5.1
De vordering van de benadeelde partij
Jumbo Supermarkten B.V. (met ingang van 29 december 2015 rechtsopvolger onder algemene titel van C1000 Supermarkten B.V.), bijgestaan door mr. W.A. Vader, heeft zich als benadeelde partij gevoegd in dit strafproces. De benadeelde partij heeft in eerste instantie gevorderd verdachte (hoofdelijk) te veroordelen om schadevergoeding te betalen tot een totaalbedrag van € 2.709.229, te vermeerderen met de proceskosten (€ 11.708,45) en de wettelijke rente vanaf het moment waarop het strafbare feit is gepleegd tot aan de dag der algehele voldoening. Ter zitting van 3 juli 2018 heeft de benadeelde partij primair de vordering teruggebracht tot een bedrag van € 1.618.400 (gebaseerd op 119.000 pallets x
€ 13,60 per pallet) en subsidiair tot een bedrag van € 119.000. Namens de benadeelde partij is bepleit dat er geen reden is de benadeelde partij op grond van artikel 333 van het Wetboek van Strafvordering niet ontvankelijk in de vordering te verklaren.

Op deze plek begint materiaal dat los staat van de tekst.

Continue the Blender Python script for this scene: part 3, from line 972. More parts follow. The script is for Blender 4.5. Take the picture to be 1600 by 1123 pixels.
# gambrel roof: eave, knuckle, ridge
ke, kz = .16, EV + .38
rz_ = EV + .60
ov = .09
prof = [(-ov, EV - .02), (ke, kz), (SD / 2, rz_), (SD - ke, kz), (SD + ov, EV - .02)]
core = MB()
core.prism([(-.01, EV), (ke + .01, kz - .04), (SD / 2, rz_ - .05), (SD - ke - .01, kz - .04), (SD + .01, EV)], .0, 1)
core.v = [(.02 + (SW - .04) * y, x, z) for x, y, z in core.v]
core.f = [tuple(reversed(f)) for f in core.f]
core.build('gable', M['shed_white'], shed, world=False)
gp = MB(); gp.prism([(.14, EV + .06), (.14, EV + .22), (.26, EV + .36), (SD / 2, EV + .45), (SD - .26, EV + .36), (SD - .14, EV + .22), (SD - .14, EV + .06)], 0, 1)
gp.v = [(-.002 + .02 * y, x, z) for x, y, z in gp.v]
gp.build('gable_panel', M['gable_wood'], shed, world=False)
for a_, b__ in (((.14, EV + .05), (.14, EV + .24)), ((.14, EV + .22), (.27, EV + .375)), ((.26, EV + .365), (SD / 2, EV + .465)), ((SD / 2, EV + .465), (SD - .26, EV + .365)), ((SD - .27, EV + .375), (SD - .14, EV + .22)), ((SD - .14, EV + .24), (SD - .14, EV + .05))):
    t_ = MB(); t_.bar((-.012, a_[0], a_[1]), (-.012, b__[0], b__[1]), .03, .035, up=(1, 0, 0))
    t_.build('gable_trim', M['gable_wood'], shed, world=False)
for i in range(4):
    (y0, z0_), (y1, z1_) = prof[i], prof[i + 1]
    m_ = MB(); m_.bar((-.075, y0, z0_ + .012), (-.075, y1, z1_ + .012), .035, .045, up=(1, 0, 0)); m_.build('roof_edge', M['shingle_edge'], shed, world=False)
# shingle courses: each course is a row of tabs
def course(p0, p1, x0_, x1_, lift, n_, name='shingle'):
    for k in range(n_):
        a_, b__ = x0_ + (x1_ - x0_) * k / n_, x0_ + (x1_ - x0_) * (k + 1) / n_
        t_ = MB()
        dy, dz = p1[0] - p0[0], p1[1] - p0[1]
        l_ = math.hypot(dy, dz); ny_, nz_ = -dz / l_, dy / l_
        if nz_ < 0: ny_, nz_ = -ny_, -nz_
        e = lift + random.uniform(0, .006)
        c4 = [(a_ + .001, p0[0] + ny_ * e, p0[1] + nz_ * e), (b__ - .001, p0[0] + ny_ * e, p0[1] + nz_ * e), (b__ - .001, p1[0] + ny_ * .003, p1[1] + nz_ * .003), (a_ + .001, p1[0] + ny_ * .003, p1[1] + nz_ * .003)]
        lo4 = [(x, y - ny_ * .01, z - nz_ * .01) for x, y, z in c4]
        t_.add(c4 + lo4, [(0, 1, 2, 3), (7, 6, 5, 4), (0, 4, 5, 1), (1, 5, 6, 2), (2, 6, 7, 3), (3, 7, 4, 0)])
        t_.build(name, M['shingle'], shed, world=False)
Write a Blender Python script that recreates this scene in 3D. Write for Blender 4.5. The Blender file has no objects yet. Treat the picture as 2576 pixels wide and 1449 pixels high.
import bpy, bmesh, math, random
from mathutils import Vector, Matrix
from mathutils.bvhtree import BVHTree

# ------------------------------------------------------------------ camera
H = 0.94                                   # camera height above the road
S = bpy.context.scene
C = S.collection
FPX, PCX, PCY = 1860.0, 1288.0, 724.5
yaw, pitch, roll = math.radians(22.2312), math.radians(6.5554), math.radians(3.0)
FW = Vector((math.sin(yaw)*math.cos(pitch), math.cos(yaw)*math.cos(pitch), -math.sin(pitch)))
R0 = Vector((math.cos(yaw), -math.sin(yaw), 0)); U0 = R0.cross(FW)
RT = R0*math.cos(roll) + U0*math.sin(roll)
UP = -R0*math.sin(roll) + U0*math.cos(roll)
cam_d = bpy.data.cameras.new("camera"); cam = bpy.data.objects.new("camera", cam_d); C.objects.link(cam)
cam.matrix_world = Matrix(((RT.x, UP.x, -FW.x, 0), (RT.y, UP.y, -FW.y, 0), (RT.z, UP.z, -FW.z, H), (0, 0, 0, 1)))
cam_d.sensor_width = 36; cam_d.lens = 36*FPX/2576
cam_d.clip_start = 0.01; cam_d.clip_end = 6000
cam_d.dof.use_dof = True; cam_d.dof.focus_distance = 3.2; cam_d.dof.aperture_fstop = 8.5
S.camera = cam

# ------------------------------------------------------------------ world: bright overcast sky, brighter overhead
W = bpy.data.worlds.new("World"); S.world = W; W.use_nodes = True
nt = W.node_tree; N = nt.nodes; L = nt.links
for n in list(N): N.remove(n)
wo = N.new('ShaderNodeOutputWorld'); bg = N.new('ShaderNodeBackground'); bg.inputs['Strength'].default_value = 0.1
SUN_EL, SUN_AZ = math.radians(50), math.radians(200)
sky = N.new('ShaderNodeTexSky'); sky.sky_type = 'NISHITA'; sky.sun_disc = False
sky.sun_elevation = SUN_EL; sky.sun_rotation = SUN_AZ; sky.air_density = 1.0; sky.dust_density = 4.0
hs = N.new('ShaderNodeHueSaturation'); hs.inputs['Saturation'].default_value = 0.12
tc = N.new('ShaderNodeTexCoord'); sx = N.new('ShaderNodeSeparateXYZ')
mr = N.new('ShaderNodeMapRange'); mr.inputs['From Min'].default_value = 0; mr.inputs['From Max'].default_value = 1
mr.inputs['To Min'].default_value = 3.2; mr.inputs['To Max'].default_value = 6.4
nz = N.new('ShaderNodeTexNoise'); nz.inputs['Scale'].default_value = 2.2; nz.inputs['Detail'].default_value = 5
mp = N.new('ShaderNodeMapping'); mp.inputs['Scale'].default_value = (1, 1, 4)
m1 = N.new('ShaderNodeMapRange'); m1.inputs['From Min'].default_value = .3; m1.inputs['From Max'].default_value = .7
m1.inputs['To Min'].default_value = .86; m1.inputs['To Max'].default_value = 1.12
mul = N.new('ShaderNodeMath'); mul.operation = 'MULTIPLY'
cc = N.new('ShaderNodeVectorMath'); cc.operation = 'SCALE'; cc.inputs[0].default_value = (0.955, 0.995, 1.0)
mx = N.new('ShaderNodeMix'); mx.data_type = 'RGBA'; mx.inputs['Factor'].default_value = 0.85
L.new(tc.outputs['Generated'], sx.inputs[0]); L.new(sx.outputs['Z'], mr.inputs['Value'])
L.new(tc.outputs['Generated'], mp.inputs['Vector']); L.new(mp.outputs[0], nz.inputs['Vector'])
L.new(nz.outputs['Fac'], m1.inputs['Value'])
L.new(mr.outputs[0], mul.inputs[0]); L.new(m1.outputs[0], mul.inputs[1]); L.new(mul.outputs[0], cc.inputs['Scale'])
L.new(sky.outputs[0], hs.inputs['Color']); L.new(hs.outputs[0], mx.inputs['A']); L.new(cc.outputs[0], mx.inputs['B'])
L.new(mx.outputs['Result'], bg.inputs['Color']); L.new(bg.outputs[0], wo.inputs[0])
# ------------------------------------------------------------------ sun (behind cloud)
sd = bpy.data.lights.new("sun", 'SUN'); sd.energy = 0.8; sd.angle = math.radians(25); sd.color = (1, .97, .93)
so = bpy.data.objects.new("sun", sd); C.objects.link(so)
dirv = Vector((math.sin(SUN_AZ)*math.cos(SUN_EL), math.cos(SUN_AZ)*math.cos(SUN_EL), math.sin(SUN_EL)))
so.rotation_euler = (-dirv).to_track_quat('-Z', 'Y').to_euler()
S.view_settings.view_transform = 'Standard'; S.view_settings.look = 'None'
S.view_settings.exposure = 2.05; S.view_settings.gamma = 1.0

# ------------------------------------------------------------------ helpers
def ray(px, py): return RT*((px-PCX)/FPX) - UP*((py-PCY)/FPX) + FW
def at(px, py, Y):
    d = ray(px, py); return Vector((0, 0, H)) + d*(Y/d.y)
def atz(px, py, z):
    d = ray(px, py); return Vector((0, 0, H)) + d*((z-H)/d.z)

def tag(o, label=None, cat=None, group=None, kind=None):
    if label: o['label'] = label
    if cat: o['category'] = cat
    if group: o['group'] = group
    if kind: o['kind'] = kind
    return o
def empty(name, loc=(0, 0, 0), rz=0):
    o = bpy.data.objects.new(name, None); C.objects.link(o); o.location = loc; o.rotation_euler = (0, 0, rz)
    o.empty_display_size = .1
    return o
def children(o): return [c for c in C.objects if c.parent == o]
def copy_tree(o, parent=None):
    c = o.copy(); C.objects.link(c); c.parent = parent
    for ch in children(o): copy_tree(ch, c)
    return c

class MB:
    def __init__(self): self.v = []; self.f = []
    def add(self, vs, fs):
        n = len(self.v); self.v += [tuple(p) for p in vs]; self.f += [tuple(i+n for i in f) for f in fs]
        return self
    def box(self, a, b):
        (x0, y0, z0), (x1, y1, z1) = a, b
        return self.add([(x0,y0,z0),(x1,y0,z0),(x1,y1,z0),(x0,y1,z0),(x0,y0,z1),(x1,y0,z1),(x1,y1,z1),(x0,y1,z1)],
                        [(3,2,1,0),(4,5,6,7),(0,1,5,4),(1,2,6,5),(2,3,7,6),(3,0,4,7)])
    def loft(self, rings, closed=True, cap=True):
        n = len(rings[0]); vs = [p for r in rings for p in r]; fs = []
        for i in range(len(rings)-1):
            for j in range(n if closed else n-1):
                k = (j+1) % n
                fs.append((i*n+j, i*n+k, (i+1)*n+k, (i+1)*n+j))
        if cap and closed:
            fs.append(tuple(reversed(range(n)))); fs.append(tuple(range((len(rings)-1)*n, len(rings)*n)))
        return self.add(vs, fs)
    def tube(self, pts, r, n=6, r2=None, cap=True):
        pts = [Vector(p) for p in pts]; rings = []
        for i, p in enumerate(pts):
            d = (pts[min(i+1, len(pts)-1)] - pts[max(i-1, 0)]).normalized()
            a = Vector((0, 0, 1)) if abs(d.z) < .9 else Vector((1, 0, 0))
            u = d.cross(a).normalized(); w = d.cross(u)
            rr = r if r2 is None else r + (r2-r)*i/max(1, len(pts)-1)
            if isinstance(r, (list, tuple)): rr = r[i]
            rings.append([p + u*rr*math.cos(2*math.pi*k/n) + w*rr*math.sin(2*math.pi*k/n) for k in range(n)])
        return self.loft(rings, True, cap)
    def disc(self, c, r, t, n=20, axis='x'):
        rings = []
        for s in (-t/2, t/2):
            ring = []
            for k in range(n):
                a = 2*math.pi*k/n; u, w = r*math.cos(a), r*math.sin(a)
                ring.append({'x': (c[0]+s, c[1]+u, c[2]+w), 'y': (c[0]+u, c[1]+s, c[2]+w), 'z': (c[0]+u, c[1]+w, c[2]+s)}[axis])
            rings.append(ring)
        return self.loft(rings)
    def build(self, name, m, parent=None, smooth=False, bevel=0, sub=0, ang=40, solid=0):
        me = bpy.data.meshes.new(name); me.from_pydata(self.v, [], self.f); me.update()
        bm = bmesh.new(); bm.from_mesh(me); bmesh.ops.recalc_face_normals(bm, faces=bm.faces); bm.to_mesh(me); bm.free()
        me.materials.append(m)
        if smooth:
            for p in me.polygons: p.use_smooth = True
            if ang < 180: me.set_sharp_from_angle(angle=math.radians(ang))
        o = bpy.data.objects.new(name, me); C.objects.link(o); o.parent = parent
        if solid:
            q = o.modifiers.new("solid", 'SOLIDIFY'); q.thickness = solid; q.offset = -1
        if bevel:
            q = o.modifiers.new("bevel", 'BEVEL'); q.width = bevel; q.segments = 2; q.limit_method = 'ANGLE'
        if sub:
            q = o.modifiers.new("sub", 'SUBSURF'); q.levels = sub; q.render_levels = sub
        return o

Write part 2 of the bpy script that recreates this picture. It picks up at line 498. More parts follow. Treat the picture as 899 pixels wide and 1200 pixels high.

De verdediging heeft de rechtbank op grond van artikel 333 van het Wetboek van Strafvordering (Sv) verzocht de benadeelde partij zonder nader onderzoek van de zaak niet-ontvankelijk in de vordering te verklaren. De verdediging heeft daartoe - zakelijk weergegeven - onder meer aangevoerd.
Op 1 juli 2015 zijn verdachte en [verdachte 1] bij vonnis van de civiele rechter veroordeeld tot vergoeding van de door C1000 geleden schade, nader op te maken bij staat. Dit vonnis is in kracht van gewijsde is gegaan. Deze schade betreft dezelfde schade als thans door de benadeelde partij in deze strafzaak wordt gevorderd. Hoewel daarna tussen partijen is geschikt, is door C1000 een ontbindende voorwaarde ingeroepen waardoor de civiele procedure zich weer in de staat bevindt van na de uitspraak op 1 juli 2015. Het feit dat de civiele rechter de schadestaatprocedure noodzakelijk heeft geacht om de omvang van de schade te bepalen, geeft aan dat de vordering van de benadeelde partij niet eenvoudig van aard is. Behandeling van de vordering zou derhalve een onevenredige belasting van het strafproces vormen.
De officier van justitie heeft zich bij het standpunt en het verzoek van de verdediging aangesloten.
De rechtbank heeft ter zitting van 3 juli 2018 - zakelijk weergegeven - het volgende overwogen en beslist.
De benadeelde partij heeft reeds voor de onderhavige strafprocedure de civiele rechter geadieerd met een vordering die zijn grond vindt in het in deze zaak ten laste gelegde feit. Bij vonnis van de civiele rechter van 1 juli 2015 is verdachte veroordeeld tot vergoeding van de schade van C1000 nader op te maken bij staat. Dit vonnis is in kracht van gewijsde gegaan. De schadestaatprocedure is - gezien de vaststelling dat de na dit vonnis tot stand gekomen schikking kennelijk door Jumbo B.V. is ontbonden - nog steeds aanhangig. Om een doorkruising van deze civiele procedure door een strafrechtelijke procedure omtrent vergoeding van dezelfde schade te voorkomen beslist de rechtbank, conform artikel 333 Sv, dat zonder nader onderzoek van de zaak de benadeelde partij niet ontvankelijk is in de vordering.
6. De beslissing
- verklaart niet bewezen dat verdachte het onder primair en subsidiair tenlastegelegde heeft begaan en spreekt hem daarvan vrij;
- bepaalt dat de benadeelde partij Jumbo Supermarkten B.V. in het geheel niet-ontvankelijk is in de vordering.
Dit vonnis is gewezen door mr. D.E. Schaap, voorzitter, mr. F. van der Maden en mr. T. van Haaren-Paulus, rechters, in tegenwoordigheid van mr. B.E. Martini, griffier, en is in het openbaar uitgesproken op 23 juli 2018.
Mr. Schaap is niet in de gelegenheid dit vonnis mede te ondertekenen.